WRITTEN EXERCISE
Write out the data again exactly, skipping every picture.

** Begin SOURCE DATA **

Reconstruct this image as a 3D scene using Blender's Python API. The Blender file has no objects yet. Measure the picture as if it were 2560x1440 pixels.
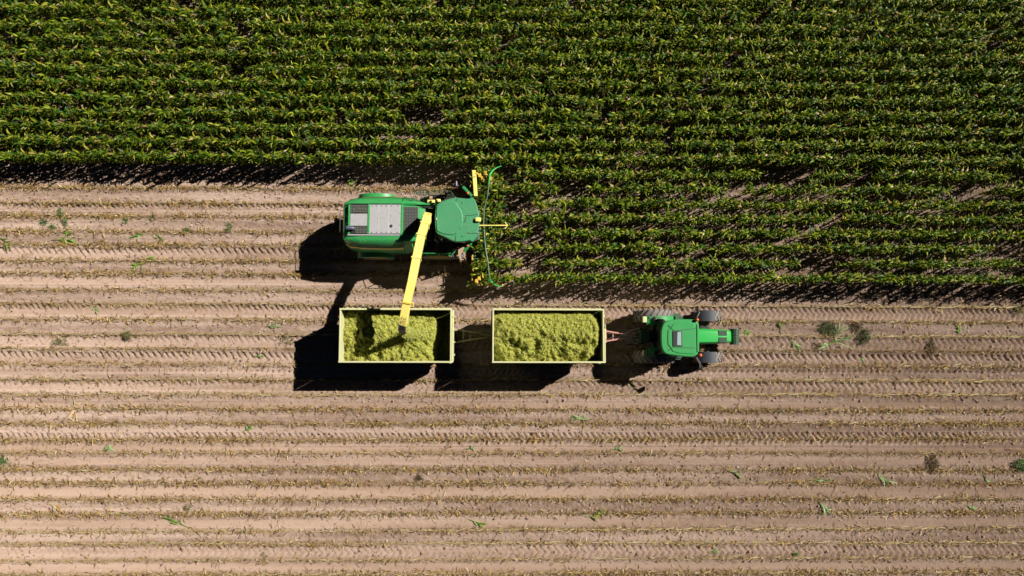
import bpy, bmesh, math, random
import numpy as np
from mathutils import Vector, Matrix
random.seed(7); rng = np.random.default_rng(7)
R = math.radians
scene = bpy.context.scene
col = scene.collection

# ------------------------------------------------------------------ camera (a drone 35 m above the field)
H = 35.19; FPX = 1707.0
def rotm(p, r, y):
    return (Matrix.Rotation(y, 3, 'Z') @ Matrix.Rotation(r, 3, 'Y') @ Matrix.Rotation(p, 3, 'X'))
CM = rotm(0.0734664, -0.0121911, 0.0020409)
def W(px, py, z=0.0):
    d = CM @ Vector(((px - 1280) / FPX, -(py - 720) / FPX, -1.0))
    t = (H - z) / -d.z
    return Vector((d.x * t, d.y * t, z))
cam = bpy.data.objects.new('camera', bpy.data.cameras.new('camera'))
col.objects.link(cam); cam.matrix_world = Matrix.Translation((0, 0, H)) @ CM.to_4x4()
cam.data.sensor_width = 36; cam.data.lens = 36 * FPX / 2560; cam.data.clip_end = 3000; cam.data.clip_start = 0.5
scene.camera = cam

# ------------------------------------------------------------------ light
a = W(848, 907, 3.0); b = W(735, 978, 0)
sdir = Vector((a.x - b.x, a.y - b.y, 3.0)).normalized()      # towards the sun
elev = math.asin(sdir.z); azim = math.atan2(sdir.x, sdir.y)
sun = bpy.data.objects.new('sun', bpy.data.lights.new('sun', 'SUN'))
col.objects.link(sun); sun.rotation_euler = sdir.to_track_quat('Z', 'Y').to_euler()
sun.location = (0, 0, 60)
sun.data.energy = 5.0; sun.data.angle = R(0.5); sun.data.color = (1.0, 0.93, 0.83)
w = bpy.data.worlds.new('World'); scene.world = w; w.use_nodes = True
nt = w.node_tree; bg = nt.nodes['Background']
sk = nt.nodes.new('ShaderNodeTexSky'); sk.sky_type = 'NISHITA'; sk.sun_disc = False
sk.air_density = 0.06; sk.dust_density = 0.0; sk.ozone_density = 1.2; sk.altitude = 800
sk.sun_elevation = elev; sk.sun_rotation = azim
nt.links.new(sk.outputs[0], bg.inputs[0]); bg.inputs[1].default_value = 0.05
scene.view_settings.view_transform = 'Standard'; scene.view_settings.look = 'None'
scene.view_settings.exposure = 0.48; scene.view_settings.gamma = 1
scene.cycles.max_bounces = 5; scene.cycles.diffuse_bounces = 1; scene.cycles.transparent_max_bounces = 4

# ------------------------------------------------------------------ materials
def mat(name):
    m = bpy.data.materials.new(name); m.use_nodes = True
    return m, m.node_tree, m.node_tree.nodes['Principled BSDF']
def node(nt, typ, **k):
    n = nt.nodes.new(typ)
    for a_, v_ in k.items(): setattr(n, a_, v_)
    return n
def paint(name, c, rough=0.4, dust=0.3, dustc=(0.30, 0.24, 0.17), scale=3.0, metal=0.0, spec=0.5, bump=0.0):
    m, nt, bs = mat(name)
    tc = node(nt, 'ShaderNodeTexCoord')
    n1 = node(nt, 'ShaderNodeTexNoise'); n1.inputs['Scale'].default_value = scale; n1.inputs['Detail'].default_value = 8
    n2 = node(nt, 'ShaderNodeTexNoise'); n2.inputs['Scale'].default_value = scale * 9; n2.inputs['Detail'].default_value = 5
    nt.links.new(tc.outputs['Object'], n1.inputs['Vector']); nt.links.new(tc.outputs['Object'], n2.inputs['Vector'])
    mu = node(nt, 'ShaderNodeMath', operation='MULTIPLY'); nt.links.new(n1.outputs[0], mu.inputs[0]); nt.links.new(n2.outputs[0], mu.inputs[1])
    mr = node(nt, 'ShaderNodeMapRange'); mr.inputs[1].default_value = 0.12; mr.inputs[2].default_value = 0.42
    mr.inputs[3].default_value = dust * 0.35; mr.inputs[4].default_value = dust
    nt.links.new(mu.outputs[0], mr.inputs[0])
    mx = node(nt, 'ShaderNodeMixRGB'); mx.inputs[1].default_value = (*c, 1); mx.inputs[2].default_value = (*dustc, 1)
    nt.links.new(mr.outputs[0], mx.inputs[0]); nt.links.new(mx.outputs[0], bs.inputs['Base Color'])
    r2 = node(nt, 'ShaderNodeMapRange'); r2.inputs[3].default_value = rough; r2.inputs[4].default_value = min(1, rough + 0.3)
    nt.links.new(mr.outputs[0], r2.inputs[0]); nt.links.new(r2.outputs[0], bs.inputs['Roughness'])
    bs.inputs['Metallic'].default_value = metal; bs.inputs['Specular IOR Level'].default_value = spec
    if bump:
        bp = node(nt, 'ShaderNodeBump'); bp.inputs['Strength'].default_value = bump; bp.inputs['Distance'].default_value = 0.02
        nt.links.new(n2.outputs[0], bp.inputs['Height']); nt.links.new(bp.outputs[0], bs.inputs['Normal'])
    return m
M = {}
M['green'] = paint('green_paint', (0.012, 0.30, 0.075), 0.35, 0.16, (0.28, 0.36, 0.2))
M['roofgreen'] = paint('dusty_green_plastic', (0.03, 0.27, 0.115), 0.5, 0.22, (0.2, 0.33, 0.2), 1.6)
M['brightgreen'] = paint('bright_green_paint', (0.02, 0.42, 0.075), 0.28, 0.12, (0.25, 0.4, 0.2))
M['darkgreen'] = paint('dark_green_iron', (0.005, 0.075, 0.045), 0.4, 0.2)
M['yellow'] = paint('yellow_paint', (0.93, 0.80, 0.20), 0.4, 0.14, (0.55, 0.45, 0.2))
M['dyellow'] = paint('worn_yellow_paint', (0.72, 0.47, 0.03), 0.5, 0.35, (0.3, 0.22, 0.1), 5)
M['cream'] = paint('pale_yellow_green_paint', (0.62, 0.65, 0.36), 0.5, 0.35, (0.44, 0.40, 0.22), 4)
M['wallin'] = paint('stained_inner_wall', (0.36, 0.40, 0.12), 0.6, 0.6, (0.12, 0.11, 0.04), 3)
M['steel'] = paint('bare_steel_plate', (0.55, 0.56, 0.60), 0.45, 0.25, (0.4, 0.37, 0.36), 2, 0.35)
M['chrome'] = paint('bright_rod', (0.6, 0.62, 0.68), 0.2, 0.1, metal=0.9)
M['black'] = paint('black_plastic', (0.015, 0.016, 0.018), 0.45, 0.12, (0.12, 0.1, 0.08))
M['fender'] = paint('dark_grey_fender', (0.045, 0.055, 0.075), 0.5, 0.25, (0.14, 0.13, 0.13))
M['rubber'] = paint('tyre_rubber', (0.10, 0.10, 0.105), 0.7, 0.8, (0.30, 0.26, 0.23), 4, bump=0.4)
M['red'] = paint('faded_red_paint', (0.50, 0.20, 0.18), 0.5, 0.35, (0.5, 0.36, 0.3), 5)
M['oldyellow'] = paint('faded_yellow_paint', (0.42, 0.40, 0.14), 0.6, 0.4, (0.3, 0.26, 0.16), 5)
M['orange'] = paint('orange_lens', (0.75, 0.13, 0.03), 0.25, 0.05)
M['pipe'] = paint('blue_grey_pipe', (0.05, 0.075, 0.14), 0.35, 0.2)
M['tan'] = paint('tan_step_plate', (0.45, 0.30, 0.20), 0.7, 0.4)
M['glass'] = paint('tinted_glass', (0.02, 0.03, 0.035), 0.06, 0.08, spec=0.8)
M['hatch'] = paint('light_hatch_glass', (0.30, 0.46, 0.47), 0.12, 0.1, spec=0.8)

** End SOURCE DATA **

OUTPUT OF THE TASK
Reconstruct this image as a 3D scene using Blender's Python API. The Blender file has no objects yet. Measure the picture as if it were 2560x1440 pixels.
import bpy, bmesh, math, random
import numpy as np
from mathutils import Vector, Matrix
random.seed(7); rng = np.random.default_rng(7)
R = math.radians
scene = bpy.context.scene
col = scene.collection

# ------------------------------------------------------------------ camera (a drone 35 m above the field)
H = 35.19; FPX = 1707.0
def rotm(p, r, y):
    return (Matrix.Rotation(y, 3, 'Z') @ Matrix.Rotation(r, 3, 'Y') @ Matrix.Rotation(p, 3, 'X'))
CM = rotm(0.0734664, -0.0121911, 0.0020409)
def W(px, py, z=0.0):
    d = CM @ Vector(((px - 1280) / FPX, -(py - 720) / FPX, -1.0))
    t = (H - z) / -d.z
    return Vector((d.x * t, d.y * t, z))
cam = bpy.data.objects.new('camera', bpy.data.cameras.new('camera'))
col.objects.link(cam); cam.matrix_world = Matrix.Translation((0, 0, H)) @ CM.to_4x4()
cam.data.sensor_width = 36; cam.data.lens = 36 * FPX / 2560; cam.data.clip_end = 3000; cam.data.clip_start = 0.5
scene.camera = cam

# ------------------------------------------------------------------ light
a = W(848, 907, 3.0); b = W(735, 978, 0)
sdir = Vector((a.x - b.x, a.y - b.y, 3.0)).normalized()      # towards the sun
elev = math.asin(sdir.z); azim = math.atan2(sdir.x, sdir.y)
sun = bpy.data.objects.new('sun', bpy.data.lights.new('sun', 'SUN'))
col.objects.link(sun); sun.rotation_euler = sdir.to_track_quat('Z', 'Y').to_euler()
sun.location = (0, 0, 60)
sun.data.energy = 5.0; sun.data.angle = R(0.5); sun.data.color = (1.0, 0.93, 0.83)
w = bpy.data.worlds.new('World'); scene.world = w; w.use_nodes = True
nt = w.node_tree; bg = nt.nodes['Background']
sk = nt.nodes.new('ShaderNodeTexSky'); sk.sky_type = 'NISHITA'; sk.sun_disc = False
sk.air_density = 0.06; sk.dust_density = 0.0; sk.ozone_density = 1.2; sk.altitude = 800
sk.sun_elevation = elev; sk.sun_rotation = azim
nt.links.new(sk.outputs[0], bg.inputs[0]); bg.inputs[1].default_value = 0.05
scene.view_settings.view_transform = 'Standard'; scene.view_settings.look = 'None'
scene.view_settings.exposure = 0.48; scene.view_settings.gamma = 1
scene.cycles.max_bounces = 5; scene.cycles.diffuse_bounces = 1; scene.cycles.transparent_max_bounces = 4

# ------------------------------------------------------------------ materials
def mat(name):
    m = bpy.data.materials.new(name); m.use_nodes = True
    return m, m.node_tree, m.node_tree.nodes['Principled BSDF']
def node(nt, typ, **k):
    n = nt.nodes.new(typ)
    for a_, v_ in k.items(): setattr(n, a_, v_)
    return n
def paint(name, c, rough=0.4, dust=0.3, dustc=(0.30, 0.24, 0.17), scale=3.0, metal=0.0, spec=0.5, bump=0.0):
    m, nt, bs = mat(name)
    tc = node(nt, 'ShaderNodeTexCoord')
    n1 = node(nt, 'ShaderNodeTexNoise'); n1.inputs['Scale'].default_value = scale; n1.inputs['Detail'].default_value = 8
    n2 = node(nt, 'ShaderNodeTexNoise'); n2.inputs['Scale'].default_value = scale * 9; n2.inputs['Detail'].default_value = 5
    nt.links.new(tc.outputs['Object'], n1.inputs['Vector']); nt.links.new(tc.outputs['Object'], n2.inputs['Vector'])
    mu = node(nt, 'ShaderNodeMath', operation='MULTIPLY'); nt.links.new(n1.outputs[0], mu.inputs[0]); nt.links.new(n2.outputs[0], mu.inputs[1])
    mr = node(nt, 'ShaderNodeMapRange'); mr.inputs[1].default_value = 0.12; mr.inputs[2].default_value = 0.42
    mr.inputs[3].default_value = dust * 0.35; mr.inputs[4].default_value = dust
    nt.links.new(mu.outputs[0], mr.inputs[0])
    mx = node(nt, 'ShaderNodeMixRGB'); mx.inputs[1].default_value = (*c, 1); mx.inputs[2].default_value = (*dustc, 1)
    nt.links.new(mr.outputs[0], mx.inputs[0]); nt.links.new(mx.outputs[0], bs.inputs['Base Color'])
    r2 = node(nt, 'ShaderNodeMapRange'); r2.inputs[3].default_value = rough; r2.inputs[4].default_value = min(1, rough + 0.3)
    nt.links.new(mr.outputs[0], r2.inputs[0]); nt.links.new(r2.outputs[0], bs.inputs['Roughness'])
    bs.inputs['Metallic'].default_value = metal; bs.inputs['Specular IOR Level'].default_value = spec
    if bump:
        bp = node(nt, 'ShaderNodeBump'); bp.inputs['Strength'].default_value = bump; bp.inputs['Distance'].default_value = 0.02
        nt.links.new(n2.outputs[0], bp.inputs['Height']); nt.links.new(bp.outputs[0], bs.inputs['Normal'])
    return m
M = {}
M['green'] = paint('green_paint', (0.012, 0.30, 0.075), 0.35, 0.16, (0.28, 0.36, 0.2))
M['roofgreen'] = paint('dusty_green_plastic', (0.03, 0.27, 0.115), 0.5, 0.22, (0.2, 0.33, 0.2), 1.6)
M['brightgreen'] = paint('bright_green_paint', (0.02, 0.42, 0.075), 0.28, 0.12, (0.25, 0.4, 0.2))
M['darkgreen'] = paint('dark_green_iron', (0.005, 0.075, 0.045), 0.4, 0.2)
M['yellow'] = paint('yellow_paint', (0.93, 0.80, 0.20), 0.4, 0.14, (0.55, 0.45, 0.2))
M['dyellow'] = paint('worn_yellow_paint', (0.72, 0.47, 0.03), 0.5, 0.35, (0.3, 0.22, 0.1), 5)
M['cream'] = paint('pale_yellow_green_paint', (0.62, 0.65, 0.36), 0.5, 0.35, (0.44, 0.40, 0.22), 4)
M['wallin'] = paint('stained_inner_wall', (0.36, 0.40, 0.12), 0.6, 0.6, (0.12, 0.11, 0.04), 3)
M['steel'] = paint('bare_steel_plate', (0.55, 0.56, 0.60), 0.45, 0.25, (0.4, 0.37, 0.36), 2, 0.35)
M['chrome'] = paint('bright_rod', (0.6, 0.62, 0.68), 0.2, 0.1, metal=0.9)
M['black'] = paint('black_plastic', (0.015, 0.016, 0.018), 0.45, 0.12, (0.12, 0.1, 0.08))
M['fender'] = paint('dark_grey_fender', (0.045, 0.055, 0.075), 0.5, 0.25, (0.14, 0.13, 0.13))
M['rubber'] = paint('tyre_rubber', (0.10, 0.10, 0.105), 0.7, 0.8, (0.30, 0.26, 0.23), 4, bump=0.4)
M['red'] = paint('faded_red_paint', (0.50, 0.20, 0.18), 0.5, 0.35, (0.5, 0.36, 0.3), 5)
M['oldyellow'] = paint('faded_yellow_paint', (0.42, 0.40, 0.14), 0.6, 0.4, (0.3, 0.26, 0.16), 5)
M['orange'] = paint('orange_lens', (0.75, 0.13, 0.03), 0.25, 0.05)
M['pipe'] = paint('blue_grey_pipe', (0.05, 0.075, 0.14), 0.35, 0.2)
M['tan'] = paint('tan_step_plate', (0.45, 0.30, 0.20), 0.7, 0.4)
M['glass'] = paint('tinted_glass', (0.02, 0.03, 0.035), 0.06, 0.08, spec=0.8)
M['hatch'] = paint('light_hatch_glass', (0.30, 0.46, 0.47), 0.12, 0.1, spec=0.8)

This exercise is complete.